In the totality of the circumstances, nothing suggests that the trial court was actually acting on some sort of implicit, inchoate, unspoken, and unwritten pretrial motion made by defense counsel. As noted above, the prosecutor stated that she understood from defense counsel that defense counsel intended to object to the admissibility of the lab reports at trial. The state then specifically asked the court for "a pre-trial decision because should the Court rule against us[,] the State will be asking for--will be appealing the decision." That is, the state, not defendant, moved in limine because it wanted, and needed, a ruling that it could appeal if that proved necessary. See generally ORS 138.060 (permitting state to take interlocutory appeal concerning pretrial evidentiary rulings).

In sum, the state specifically asked for a pretrial ruling on whether it could admit the lab reports without calling their authors as witnesses so that it could appeal an adverse ruling pretrial. It did appeal the adverse ruling pretrial, and lost, in part, because the steps that the prosecutor took in this case did not (as both we and the trial court recognized) comport with the requirements of ORS 475.235, as interpreted in State v. Hancock, 317 Or 5, 854 P2d 926 (1993). The state cannot, at this point, shift the burden of Hancock, so to speak, onto defendant by rewriting history and denying that the trial court was ruling on the state's motion to admit evidence.

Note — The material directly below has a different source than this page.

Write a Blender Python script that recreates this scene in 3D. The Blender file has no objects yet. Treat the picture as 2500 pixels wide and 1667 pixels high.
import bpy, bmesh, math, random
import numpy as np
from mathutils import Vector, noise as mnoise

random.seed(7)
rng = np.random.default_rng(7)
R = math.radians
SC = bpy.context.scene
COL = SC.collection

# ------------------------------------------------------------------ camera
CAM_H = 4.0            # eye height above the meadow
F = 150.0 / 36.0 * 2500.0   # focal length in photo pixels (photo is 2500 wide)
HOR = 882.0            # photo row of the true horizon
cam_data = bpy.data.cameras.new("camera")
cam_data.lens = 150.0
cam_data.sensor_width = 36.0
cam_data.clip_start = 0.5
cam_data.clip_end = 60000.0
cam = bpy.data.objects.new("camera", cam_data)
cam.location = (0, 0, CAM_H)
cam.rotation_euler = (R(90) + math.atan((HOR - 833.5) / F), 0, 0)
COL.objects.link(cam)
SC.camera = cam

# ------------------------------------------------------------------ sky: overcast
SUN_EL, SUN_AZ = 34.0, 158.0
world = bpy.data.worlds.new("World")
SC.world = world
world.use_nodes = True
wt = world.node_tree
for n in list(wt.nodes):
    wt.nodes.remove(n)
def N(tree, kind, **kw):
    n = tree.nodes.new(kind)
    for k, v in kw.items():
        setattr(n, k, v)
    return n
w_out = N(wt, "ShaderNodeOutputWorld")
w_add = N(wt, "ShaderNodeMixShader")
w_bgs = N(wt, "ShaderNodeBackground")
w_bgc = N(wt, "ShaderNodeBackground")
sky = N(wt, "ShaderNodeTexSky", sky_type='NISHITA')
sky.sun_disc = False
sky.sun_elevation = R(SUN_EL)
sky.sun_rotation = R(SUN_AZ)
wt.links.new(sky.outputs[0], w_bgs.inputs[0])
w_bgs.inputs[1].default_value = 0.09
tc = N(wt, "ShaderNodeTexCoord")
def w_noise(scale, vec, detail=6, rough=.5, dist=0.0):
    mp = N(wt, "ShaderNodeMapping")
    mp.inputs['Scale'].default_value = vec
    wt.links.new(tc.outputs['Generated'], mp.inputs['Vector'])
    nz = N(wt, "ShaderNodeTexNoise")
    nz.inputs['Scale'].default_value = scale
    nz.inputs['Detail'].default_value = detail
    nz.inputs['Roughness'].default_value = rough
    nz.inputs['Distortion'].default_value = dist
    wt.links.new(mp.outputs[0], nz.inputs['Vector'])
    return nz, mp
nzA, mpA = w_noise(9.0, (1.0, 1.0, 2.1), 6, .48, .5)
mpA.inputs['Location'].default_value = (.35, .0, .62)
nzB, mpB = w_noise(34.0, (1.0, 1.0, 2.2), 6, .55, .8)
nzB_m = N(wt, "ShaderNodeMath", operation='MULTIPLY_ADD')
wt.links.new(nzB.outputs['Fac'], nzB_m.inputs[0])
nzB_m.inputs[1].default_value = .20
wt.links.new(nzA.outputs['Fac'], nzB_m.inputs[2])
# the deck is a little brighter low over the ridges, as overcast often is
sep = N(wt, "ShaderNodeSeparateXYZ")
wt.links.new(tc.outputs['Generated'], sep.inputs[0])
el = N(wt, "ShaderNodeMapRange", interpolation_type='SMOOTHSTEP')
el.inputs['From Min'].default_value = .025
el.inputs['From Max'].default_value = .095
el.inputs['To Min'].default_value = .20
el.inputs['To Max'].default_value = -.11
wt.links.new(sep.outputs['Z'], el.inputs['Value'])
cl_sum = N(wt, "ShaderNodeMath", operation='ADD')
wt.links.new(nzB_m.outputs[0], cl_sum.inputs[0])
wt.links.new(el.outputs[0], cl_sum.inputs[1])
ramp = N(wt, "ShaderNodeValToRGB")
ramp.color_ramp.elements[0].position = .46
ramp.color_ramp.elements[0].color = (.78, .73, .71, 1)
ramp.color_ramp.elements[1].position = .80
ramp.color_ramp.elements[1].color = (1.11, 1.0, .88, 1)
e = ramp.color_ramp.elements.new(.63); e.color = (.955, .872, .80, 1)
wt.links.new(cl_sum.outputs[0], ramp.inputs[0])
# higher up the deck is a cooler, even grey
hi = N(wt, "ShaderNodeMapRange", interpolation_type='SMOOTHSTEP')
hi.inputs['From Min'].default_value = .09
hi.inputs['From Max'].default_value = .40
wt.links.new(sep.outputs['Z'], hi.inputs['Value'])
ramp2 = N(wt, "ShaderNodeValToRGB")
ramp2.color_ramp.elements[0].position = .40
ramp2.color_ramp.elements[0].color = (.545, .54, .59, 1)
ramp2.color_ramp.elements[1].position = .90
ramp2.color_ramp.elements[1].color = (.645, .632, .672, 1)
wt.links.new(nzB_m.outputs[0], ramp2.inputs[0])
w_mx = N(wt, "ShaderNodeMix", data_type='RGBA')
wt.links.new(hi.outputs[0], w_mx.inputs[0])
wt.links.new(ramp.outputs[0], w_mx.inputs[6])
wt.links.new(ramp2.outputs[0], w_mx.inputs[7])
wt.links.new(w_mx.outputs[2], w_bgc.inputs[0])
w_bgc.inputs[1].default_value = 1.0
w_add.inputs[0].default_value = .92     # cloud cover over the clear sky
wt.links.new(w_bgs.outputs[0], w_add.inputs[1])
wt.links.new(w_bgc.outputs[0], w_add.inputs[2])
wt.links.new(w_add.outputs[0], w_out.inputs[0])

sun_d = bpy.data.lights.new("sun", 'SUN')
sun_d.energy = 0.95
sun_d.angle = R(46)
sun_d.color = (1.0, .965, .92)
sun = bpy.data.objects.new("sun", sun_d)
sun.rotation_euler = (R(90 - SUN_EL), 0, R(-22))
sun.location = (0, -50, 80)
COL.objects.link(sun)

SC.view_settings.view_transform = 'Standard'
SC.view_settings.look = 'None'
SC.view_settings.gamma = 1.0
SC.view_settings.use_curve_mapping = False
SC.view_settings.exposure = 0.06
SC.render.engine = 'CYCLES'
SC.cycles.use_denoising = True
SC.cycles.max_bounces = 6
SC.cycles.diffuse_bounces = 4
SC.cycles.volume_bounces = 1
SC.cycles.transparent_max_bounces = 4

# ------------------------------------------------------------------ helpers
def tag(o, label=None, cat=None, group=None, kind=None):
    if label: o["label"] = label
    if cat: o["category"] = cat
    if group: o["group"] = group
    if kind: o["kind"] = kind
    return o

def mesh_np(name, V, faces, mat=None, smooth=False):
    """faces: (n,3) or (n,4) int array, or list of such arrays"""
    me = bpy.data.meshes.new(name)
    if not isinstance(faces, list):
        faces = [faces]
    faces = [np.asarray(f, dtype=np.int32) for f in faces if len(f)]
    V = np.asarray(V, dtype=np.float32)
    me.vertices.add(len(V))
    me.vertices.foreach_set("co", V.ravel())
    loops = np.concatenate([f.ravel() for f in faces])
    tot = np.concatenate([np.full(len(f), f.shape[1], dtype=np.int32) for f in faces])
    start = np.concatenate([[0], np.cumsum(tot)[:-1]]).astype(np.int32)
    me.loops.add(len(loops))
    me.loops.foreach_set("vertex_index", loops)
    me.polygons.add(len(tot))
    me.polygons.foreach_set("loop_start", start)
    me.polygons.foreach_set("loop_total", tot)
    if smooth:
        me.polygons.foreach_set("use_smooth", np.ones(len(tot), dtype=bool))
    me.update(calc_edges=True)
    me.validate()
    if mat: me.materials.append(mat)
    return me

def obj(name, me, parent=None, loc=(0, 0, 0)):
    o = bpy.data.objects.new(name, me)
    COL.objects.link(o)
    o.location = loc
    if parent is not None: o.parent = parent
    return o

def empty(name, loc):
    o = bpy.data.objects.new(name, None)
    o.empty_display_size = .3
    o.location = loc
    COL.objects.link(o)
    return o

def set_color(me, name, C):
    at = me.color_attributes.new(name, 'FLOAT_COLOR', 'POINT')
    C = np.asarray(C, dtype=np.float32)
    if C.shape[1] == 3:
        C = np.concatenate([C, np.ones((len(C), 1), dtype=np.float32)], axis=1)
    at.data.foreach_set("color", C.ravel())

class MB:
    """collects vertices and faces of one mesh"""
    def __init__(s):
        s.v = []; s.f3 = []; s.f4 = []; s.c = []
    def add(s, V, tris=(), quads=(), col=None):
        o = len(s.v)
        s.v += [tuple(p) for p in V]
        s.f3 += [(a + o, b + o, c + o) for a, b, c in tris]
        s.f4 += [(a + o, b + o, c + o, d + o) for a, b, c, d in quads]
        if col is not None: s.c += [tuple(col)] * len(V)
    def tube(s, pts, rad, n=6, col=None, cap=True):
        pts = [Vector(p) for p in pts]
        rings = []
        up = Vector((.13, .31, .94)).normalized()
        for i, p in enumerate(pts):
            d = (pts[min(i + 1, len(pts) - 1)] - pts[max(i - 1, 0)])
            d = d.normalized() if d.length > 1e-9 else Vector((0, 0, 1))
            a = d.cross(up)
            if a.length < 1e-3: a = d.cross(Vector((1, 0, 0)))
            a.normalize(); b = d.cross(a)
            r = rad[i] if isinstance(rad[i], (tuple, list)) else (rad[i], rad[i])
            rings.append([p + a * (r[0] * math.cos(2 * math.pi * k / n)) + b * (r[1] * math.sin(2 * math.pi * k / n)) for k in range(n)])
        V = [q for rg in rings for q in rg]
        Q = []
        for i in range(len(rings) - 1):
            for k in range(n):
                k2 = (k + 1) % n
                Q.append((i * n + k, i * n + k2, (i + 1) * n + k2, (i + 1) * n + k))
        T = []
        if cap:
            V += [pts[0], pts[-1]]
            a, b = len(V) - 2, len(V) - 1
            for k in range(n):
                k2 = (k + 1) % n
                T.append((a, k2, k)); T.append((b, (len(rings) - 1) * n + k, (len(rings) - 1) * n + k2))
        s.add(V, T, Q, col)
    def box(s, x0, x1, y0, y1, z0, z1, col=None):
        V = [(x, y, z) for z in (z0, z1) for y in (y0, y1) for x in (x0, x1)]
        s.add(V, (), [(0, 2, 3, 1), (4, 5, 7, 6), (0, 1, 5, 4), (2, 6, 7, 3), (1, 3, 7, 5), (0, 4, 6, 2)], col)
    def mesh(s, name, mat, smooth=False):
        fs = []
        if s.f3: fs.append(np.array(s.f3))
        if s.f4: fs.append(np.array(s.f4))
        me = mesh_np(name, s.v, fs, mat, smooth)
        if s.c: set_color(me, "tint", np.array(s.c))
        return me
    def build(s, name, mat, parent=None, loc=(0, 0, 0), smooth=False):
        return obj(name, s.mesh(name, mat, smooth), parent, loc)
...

The general rule that a written order controls over an inconsistent oral statement by a trial court is inapposite to the circumstances presented here. That rule is based on the premise that a "judge may change his mind concerning the proper disposition between the time of a hearing and his final action which takes place when he signs the order disposing of the matter." State v. Swain/Goldsmith, 267 Or 527, 530, 517 P2d 684 (1974). In this case, the judge did not change his mind about his ruling. Rather, the court's order merely misdescribed which party had, in fact, sought the ruling. That mislabeling has no effect on the proper disposition of this case.

Reconsideration allowed; former opinion adhered to.